Thursday, April 23, 2009

Artist Category Week 9: Apartment


Apartment, Marek Walczak and Martin Wattenberg

Apartment is a program designed by Marek Walczak and Martin Wattenberg that constructs spaces based on the text input from viewers. Visitors are confronted with a blinking cursor and as they begin to type rooms take shape in the form of a two-dimensional plan, similar to a blueprint. The program is able to recognize semantic connections in the visitor's type and then connects them based on theme. Buildings and cities are clustered according to their linguistic relationships.

Apartment seems to be based on a tenant of phenomenological philosophy - that spaces are definied by memory and language and we construct them in our minds not based on dimensions or physical properties but on the memories and ideas that we associate with them. The project almost seems to be an attempt to essential map our minds - to discerne how our different patterns of thought can be translated into a visual component.

The project envisioned by Walczak and Wattenberg can be concieved of in a similar vien to the type of alternative mapping we are exploring in class, but structured in an opposite formation. Rather than going out into an actual environment and distinguishing between different elements that physically define the space, Apartment instead takes our own mental patterns, a purely intellectual pursuit that have no concrete manifestation, and constructs an environment that is definied by their relationships.
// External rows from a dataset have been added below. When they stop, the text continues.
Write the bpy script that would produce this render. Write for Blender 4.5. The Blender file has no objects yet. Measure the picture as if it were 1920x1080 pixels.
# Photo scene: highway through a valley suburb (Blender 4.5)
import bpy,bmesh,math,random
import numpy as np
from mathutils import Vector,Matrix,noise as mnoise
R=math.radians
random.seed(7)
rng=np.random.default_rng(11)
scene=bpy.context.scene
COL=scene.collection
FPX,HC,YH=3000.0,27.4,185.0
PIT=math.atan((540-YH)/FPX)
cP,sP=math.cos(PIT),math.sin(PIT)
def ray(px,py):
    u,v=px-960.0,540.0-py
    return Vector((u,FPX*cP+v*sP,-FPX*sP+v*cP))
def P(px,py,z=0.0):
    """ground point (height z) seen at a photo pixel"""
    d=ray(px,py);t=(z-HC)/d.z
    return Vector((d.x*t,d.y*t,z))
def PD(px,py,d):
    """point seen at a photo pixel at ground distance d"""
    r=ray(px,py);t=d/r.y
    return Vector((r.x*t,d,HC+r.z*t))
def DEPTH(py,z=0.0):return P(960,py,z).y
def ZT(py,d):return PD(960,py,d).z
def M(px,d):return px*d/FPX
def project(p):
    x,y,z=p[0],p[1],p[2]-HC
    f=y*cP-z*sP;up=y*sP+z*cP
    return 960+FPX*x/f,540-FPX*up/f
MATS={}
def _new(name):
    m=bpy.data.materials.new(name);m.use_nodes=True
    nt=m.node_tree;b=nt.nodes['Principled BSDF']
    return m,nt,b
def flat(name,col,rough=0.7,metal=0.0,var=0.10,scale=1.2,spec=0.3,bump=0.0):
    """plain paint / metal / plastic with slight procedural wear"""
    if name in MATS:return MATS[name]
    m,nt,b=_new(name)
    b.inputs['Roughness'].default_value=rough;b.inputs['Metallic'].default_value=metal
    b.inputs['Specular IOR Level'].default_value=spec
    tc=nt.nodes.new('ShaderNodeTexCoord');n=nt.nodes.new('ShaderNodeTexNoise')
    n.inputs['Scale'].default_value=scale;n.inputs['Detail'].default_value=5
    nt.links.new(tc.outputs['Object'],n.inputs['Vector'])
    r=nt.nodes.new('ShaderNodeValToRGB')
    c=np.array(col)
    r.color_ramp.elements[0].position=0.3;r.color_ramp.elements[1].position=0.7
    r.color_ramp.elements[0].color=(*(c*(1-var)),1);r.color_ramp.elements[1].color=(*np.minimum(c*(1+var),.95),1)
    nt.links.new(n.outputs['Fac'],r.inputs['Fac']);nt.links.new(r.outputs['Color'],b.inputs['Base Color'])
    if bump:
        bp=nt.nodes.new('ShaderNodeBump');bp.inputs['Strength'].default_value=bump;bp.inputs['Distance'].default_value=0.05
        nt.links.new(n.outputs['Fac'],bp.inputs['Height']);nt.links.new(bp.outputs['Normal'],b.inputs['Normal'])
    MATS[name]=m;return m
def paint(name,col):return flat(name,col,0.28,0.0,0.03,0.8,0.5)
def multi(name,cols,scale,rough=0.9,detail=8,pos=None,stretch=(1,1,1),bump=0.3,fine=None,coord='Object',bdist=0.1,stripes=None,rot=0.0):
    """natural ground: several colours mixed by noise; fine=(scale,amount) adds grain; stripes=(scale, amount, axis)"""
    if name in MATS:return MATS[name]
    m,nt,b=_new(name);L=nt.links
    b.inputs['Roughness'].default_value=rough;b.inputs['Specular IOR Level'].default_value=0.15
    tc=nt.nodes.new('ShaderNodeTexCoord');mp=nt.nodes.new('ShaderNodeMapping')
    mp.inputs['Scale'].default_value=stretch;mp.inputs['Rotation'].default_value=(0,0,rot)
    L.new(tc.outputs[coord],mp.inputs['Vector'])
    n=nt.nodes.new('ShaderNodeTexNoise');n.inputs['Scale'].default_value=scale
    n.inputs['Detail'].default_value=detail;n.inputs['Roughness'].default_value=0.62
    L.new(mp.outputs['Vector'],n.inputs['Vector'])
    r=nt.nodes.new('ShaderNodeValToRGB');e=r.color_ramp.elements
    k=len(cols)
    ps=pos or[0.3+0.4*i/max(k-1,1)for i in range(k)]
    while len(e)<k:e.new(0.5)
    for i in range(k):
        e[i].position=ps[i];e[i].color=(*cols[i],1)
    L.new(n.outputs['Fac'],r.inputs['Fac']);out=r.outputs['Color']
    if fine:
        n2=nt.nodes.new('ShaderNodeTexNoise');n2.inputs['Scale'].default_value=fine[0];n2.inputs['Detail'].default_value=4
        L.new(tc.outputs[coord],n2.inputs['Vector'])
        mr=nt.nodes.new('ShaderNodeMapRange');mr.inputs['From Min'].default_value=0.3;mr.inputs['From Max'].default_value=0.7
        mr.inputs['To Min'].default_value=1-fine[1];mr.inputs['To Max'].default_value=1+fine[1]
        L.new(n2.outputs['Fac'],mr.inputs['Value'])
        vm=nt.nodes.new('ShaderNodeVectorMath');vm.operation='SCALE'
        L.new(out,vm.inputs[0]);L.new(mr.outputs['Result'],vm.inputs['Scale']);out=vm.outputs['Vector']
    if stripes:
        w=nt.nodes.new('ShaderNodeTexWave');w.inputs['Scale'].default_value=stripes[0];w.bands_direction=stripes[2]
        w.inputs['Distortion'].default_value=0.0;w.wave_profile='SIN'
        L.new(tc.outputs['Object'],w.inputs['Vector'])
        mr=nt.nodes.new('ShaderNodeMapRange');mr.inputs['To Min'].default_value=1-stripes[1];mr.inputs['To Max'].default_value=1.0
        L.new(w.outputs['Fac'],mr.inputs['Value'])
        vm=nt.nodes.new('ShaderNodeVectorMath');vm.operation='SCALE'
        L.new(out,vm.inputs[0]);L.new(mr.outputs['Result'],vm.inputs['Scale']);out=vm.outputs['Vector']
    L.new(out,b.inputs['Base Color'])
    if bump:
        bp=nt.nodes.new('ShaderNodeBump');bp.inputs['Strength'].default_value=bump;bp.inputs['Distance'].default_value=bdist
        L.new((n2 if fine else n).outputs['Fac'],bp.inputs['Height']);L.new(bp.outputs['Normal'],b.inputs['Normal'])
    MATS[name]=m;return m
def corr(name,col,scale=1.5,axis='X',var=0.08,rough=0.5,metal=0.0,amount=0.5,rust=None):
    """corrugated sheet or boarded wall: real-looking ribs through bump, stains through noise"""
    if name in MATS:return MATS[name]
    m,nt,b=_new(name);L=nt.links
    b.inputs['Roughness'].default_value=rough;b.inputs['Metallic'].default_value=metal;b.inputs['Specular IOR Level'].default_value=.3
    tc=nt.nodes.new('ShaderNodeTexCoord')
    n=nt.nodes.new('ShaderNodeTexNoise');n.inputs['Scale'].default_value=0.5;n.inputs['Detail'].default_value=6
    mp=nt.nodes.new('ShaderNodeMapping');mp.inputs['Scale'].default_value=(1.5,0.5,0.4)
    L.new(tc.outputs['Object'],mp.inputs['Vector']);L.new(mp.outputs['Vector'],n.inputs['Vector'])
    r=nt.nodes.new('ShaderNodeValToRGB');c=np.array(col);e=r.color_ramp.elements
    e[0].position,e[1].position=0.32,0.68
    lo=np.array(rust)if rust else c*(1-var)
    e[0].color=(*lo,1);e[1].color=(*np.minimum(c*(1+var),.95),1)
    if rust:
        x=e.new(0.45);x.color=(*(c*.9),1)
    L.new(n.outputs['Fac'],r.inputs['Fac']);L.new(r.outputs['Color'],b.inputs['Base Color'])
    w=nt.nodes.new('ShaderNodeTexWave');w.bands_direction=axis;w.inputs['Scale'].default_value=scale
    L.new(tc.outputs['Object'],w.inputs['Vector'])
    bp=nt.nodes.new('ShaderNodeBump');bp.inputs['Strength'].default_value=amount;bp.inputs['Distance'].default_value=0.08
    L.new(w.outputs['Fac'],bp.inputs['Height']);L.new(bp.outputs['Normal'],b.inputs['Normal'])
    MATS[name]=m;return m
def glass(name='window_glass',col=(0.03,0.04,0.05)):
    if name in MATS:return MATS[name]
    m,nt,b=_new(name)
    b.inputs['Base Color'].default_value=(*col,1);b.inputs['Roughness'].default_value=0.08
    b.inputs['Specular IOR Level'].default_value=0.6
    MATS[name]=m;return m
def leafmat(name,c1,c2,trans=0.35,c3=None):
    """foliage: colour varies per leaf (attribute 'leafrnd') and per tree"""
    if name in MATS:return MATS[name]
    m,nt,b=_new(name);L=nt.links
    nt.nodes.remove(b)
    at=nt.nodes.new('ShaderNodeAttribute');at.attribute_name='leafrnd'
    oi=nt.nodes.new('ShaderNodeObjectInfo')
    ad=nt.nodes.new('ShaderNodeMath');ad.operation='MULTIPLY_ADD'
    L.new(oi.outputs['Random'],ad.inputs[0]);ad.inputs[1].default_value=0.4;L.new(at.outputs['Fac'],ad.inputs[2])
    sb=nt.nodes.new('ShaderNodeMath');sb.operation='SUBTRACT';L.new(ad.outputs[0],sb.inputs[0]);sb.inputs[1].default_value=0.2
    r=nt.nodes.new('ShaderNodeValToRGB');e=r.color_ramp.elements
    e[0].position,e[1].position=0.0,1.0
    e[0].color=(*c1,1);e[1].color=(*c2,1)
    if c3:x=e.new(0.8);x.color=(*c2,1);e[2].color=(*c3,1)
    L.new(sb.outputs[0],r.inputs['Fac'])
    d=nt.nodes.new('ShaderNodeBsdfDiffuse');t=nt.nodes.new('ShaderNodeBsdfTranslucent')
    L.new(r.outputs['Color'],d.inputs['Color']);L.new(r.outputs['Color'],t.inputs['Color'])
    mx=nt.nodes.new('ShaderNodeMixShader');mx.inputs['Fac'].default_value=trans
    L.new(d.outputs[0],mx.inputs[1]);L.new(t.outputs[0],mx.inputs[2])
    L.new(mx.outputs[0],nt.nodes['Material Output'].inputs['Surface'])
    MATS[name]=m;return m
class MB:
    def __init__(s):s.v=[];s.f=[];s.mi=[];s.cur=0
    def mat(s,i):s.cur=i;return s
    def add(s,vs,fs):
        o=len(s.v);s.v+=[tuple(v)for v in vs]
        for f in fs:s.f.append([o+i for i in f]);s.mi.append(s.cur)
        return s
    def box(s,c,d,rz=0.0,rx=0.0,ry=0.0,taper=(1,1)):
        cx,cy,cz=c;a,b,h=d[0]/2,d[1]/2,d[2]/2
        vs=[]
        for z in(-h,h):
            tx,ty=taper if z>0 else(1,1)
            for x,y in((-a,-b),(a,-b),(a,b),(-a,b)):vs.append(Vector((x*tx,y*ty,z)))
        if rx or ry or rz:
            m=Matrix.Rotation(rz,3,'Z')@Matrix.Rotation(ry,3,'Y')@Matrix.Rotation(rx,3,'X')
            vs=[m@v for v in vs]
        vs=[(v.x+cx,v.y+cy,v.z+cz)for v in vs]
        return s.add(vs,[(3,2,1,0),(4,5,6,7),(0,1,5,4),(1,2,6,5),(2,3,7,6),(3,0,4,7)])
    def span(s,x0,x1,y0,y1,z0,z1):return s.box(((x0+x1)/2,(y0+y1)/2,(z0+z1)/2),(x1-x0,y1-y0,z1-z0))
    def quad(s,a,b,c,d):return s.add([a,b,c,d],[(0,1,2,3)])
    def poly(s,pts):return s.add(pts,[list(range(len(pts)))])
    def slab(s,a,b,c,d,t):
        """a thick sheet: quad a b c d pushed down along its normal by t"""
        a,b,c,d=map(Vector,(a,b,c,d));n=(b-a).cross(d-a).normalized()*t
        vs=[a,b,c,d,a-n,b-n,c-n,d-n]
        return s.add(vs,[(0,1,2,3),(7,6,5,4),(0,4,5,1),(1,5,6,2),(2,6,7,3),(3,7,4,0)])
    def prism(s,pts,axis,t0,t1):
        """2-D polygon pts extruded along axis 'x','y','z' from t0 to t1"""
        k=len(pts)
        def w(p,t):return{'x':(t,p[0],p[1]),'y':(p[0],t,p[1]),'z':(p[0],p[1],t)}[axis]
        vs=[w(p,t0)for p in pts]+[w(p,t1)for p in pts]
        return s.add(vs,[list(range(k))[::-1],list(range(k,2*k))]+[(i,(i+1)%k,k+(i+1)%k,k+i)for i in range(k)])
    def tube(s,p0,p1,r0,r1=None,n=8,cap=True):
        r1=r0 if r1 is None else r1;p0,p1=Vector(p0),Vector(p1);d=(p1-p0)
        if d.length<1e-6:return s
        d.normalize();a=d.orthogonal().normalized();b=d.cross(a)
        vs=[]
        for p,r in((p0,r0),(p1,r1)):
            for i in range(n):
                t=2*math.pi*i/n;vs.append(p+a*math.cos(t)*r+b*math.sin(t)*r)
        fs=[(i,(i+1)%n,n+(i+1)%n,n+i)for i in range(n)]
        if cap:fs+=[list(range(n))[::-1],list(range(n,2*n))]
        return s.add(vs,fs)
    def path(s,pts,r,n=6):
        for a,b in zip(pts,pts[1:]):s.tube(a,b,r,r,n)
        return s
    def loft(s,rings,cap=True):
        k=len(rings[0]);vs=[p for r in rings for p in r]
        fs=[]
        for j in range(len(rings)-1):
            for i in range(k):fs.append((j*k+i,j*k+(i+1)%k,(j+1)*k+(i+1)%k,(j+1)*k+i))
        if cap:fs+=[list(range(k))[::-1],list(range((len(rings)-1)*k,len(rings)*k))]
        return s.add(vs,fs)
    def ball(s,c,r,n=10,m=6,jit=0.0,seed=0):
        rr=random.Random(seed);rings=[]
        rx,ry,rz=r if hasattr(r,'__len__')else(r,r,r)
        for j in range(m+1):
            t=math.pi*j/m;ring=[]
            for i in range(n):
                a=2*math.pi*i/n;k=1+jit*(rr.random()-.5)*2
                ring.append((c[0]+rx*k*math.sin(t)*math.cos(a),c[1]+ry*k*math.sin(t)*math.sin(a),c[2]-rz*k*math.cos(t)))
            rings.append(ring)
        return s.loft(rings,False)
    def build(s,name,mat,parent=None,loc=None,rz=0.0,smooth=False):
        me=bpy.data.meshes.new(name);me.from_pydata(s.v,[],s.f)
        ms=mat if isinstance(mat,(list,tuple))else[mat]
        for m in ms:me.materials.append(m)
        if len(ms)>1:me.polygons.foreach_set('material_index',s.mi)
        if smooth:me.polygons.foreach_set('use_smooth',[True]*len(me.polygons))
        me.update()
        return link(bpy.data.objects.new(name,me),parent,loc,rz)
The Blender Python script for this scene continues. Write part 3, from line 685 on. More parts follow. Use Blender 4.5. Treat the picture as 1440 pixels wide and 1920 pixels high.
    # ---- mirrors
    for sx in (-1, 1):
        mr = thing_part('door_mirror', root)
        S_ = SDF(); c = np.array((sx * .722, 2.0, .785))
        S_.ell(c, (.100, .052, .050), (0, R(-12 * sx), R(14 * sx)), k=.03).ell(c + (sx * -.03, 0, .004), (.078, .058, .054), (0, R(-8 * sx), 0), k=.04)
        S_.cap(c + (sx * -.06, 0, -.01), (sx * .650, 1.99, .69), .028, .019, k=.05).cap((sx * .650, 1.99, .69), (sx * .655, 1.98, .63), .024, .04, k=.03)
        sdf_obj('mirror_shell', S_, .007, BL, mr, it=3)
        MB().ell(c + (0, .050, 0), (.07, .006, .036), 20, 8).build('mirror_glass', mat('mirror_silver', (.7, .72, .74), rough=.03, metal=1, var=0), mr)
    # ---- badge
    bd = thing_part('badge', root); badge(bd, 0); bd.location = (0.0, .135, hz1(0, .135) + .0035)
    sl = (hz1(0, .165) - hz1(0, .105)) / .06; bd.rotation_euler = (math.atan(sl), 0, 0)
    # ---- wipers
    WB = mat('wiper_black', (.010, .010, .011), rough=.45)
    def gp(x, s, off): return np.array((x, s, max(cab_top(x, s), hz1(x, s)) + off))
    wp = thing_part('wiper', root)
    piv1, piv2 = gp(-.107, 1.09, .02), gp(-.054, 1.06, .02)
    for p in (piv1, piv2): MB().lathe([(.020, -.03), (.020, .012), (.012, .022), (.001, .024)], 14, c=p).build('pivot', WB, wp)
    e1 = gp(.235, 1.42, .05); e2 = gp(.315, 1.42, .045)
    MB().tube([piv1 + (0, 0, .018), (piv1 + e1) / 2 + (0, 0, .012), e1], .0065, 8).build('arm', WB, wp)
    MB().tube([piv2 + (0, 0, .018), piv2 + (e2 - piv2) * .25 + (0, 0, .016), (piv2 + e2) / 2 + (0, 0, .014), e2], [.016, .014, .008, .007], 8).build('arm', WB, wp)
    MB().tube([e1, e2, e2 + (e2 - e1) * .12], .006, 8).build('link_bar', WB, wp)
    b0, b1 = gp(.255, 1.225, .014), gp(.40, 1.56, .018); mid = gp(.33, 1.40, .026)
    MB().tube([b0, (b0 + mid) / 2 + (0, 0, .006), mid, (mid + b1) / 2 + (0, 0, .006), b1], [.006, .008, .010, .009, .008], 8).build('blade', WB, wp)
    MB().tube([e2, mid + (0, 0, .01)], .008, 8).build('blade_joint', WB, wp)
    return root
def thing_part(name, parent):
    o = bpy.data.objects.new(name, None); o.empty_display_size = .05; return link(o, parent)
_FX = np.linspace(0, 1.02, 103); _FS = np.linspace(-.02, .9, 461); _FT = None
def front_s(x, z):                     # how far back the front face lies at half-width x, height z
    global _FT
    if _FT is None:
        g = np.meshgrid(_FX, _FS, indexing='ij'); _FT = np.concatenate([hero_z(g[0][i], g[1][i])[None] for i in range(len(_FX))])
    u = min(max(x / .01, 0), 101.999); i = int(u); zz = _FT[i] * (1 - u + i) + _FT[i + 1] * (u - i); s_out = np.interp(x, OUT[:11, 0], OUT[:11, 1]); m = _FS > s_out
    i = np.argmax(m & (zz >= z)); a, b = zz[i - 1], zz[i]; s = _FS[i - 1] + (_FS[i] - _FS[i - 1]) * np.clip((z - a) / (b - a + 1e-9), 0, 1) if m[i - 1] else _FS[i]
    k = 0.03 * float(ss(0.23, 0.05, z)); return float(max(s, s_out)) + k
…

The element being mapped is then our own trains of thought and their intersticies, and the environment in which these elements are located is a visual representation of our own conciousness.

The ideology behind the project is imaginative and enaging, although its practical implimentation through the programming designed by its creators seems to be limited in constructing a project of the scope imagined. Computers, fortunately, are not yet people, capable of the intricate process of connotation and autonomous linguistic patterns. While Walczak and Wattenberg may have created a comprehensive database of the english language based on definition, it seems impossible to fully express the enormous amount of associations contained in each individual word or to take into account the matter of individual interpretation. The program is tremendous for its potential to create a primitive landscape of the mental realm, but at this current stage I do not think there is the technology available to fully map the mind. I truely hope that day never is realized either, because I dread the thought that all the enormous power of the human imagination can be reduced down to a code that can be read through a computer.